Une collaboration étroite entre des spécialistes de l’Holocauste en Israël et en Allemagne apporte des éléments de réponse inquiétants à cette question. Lors d’un événement en ligne organisé par le Programme d’Études sur l’Holocauste au Western Galilee College (WGC) israélien le 19 décembre 2024, trois intervenants – Alvin Rosenfeld, professeur d’anglais et d’études juives à l’Université d’Indiana, Verena Buser, historienne allemande qui enseigne en ligne au WGC, et Lars Rensmann, professeur de sciences politiques à l’Université de Passau en Allemagne – ont attaqué des chercheurs en études sur l’Holocauste et le génocide, dont moi-même, pour avoir osé qualifier les crimes commis par Israël à Gaza de génocide.
Bien que l’événement ait été organisé en l’honneur de Yehuda Bauer, figure fondatrice des études sur l’Holocauste, décédé le 18 octobre 2024 à l’âge de quatre-vingt-dix-huit ans, les intervenants ont à peine mentionné son nom ou son travail.

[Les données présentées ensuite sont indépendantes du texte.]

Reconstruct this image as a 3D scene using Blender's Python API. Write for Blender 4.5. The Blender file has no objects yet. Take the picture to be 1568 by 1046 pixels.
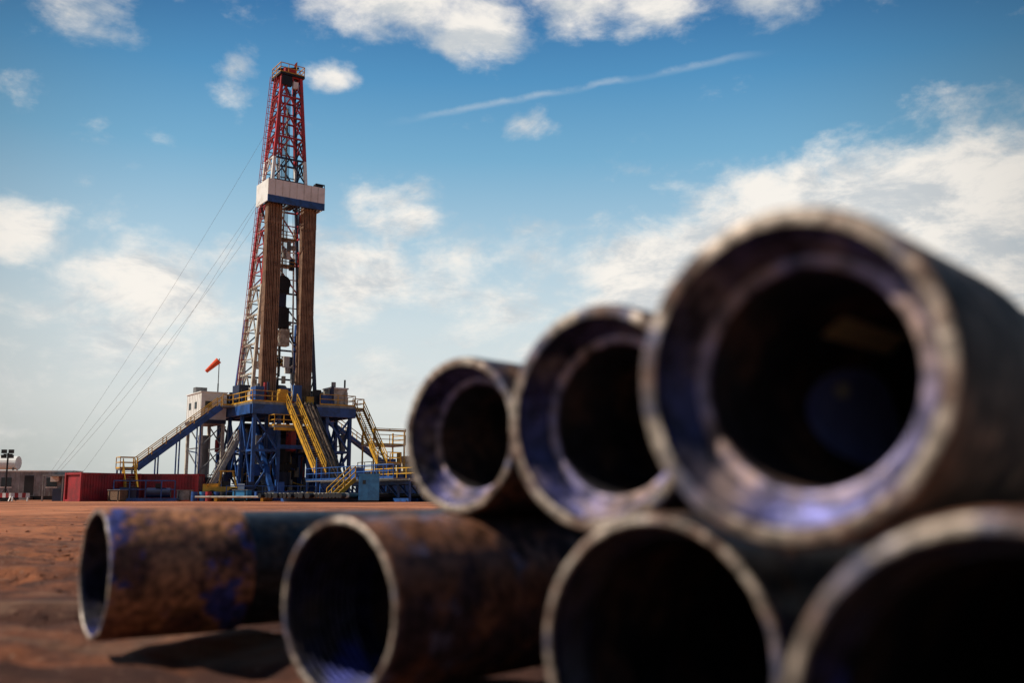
import bpy, bmesh, math, random
from mathutils import Vector, Matrix, noise
random.seed(7)
scene = bpy.context.scene
R = math.radians

# ------------------------------------------------------------------ materials
def mat(name, col, rough=0.6, metal=0.0, col2=None, scale=4.0, bump=0.0, detail=6, lo=0.42, hi=0.6, col3=None, scale3=12, lo3=.55, hi3=.62, rough2=None, spec=0.5):
    m = bpy.data.materials.new(name); m.use_nodes = True
    nt = m.node_tree; b = nt.nodes["Principled BSDF"]
    b.inputs["Roughness"].default_value = rough
    b.inputs["Metallic"].default_value = metal
    b.inputs["Specular IOR Level"].default_value = spec
    tc = nt.nodes.new("ShaderNodeTexCoord")
    if col2 is None: col2 = tuple(c*0.6 for c in col)
    n = nt.nodes.new("ShaderNodeTexNoise"); n.inputs["Scale"].default_value = scale; n.inputs["Detail"].default_value = detail
    n.inputs["Roughness"].default_value = 0.65
    nt.links.new(tc.outputs["Object"], n.inputs["Vector"])
    r = nt.nodes.new("ShaderNodeMapRange"); r.inputs[1].default_value = lo; r.inputs[2].default_value = hi
    nt.links.new(n.outputs["Fac"], r.inputs[0])
    mx = nt.nodes.new("ShaderNodeMix"); mx.data_type = 'RGBA'
    mx.inputs[6].default_value = (*col, 1); mx.inputs[7].default_value = (*col2, 1)
    nt.links.new(r.outputs[0], mx.inputs[0])
    out = mx.outputs[2]
    if col3 is not None:
        n3 = nt.nodes.new("ShaderNodeTexNoise"); n3.inputs["Scale"].default_value = scale3; n3.inputs["Detail"].default_value = 8
        n3.inputs["Roughness"].default_value = 0.7
        mp = nt.nodes.new("ShaderNodeMapping"); mp.inputs["Location"].default_value = (7.3, 2.1, 4.4)
        nt.links.new(tc.outputs["Object"], mp.inputs["Vector"]); nt.links.new(mp.outputs[0], n3.inputs["Vector"])
        r3 = nt.nodes.new("ShaderNodeMapRange"); r3.inputs[1].default_value = lo3; r3.inputs[2].default_value = hi3
        nt.links.new(n3.outputs["Fac"], r3.inputs[0])
        m3 = nt.nodes.new("ShaderNodeMix"); m3.data_type = 'RGBA'
        nt.links.new(r3.outputs[0], m3.inputs[0]); nt.links.new(out, m3.inputs[6]); m3.inputs[7].default_value = (*col3, 1)
        out = m3.outputs[2]
        n4 = nt.nodes.new("ShaderNodeTexNoise"); n4.inputs["Scale"].default_value = 38; n4.inputs["Detail"].default_value = 5
        nt.links.new(tc.outputs["Object"], n4.inputs["Vector"])
        r4 = nt.nodes.new("ShaderNodeMapRange"); r4.inputs[1].default_value = .36; r4.inputs[2].default_value = .64; r4.inputs[3].default_value = .35; r4.inputs[4].default_value = 1.45
        nt.links.new(n4.outputs["Fac"], r4.inputs[0])
        vm = nt.nodes.new("ShaderNodeVectorMath"); vm.operation = 'SCALE'
        nt.links.new(out, vm.inputs[0]); nt.links.new(r4.outputs[0], vm.inputs[3]); out = vm.outputs[0]
    nt.links.new(out, b.inputs["Base Color"])
    if rough2 is not None:
        rr = nt.nodes.new("ShaderNodeMapRange"); rr.inputs[3].default_value = rough; rr.inputs[4].default_value = rough2
        nt.links.new(r.outputs[0], rr.inputs[0]); nt.links.new(rr.outputs[0], b.inputs["Roughness"])
    if bump > 0:
        bp = nt.nodes.new("ShaderNodeBump"); bp.inputs["Strength"].default_value = 0.8; bp.inputs["Distance"].default_value = bump
        nt.links.new(n.outputs["Fac"], bp.inputs["Height"]); nt.links.new(bp.outputs[0], b.inputs["Normal"])
    return m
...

De même, Ils n’ont pas pris en compte les preuves accablantes du génocide en cours à Gaza depuis le 7 octobre 2023. À la place, ils ont tout simplement choisi de nier l’existence du génocide.
Verena Buser, par exemple, a affirmé que les universitaires qui qualifient les actions d’Israël à Gaza de génocide ignorent les « nombreuses critiques internationales » concernant la validité des chiffres des victimes palestiniennes qui, a-t-elle ajouté, « ne font pas la distinction entre les combattants et les civils ». La vérité est qu’il existe un large consensus international selon lequel Israël a tué plus de 46 000 Palestiniens.
Les chiffres réels sont d’ailleurs probablement bien plus élevés : un article récent du Lancet affirme qu’Israël avait tué plus de 64 000 Palestiniens à la fin du mois de juin 2024, dont une majorité de civils, y compris des milliers d’enfants. Selon Save the Children, « le territoire palestinien occupé est désormais le lieu le plus meurtrier au monde pour les enfants : environ 30% des 11 300 enfants identifiés comme tués à Gaza entre octobre 2023 et août 2024 avaient moins de cinq ans. » De plus, près de 3 000 enfants palestiniens à Gaza n’avaient toujours pas été identifiés à la fin du mois d’août 2024.
La négation du génocide par Verena Buser ne s’est pas limitée à la minimisation classique du nombre de victimes – une stratégie bien connue du négationnisme de l’Holocauste. Elle est allée plus loin en invoquant de prétendus « rapports » affirmant qu’il n’y aurait pas de famine à Gaza, ou que si famine il y a, elle serait due aux « défis logistiques » posés par la guerre. Pourtant, elle n’a cité aucun de ces rapports ni précisé quels seraient ces défis logistiques. Rien d’étonnant à cela : un large consensus international existe sur les politiques de famine délibérée, abondamment documentées d’Israël, dont les dirigeants militaires israéliens ont discuté ouvertement.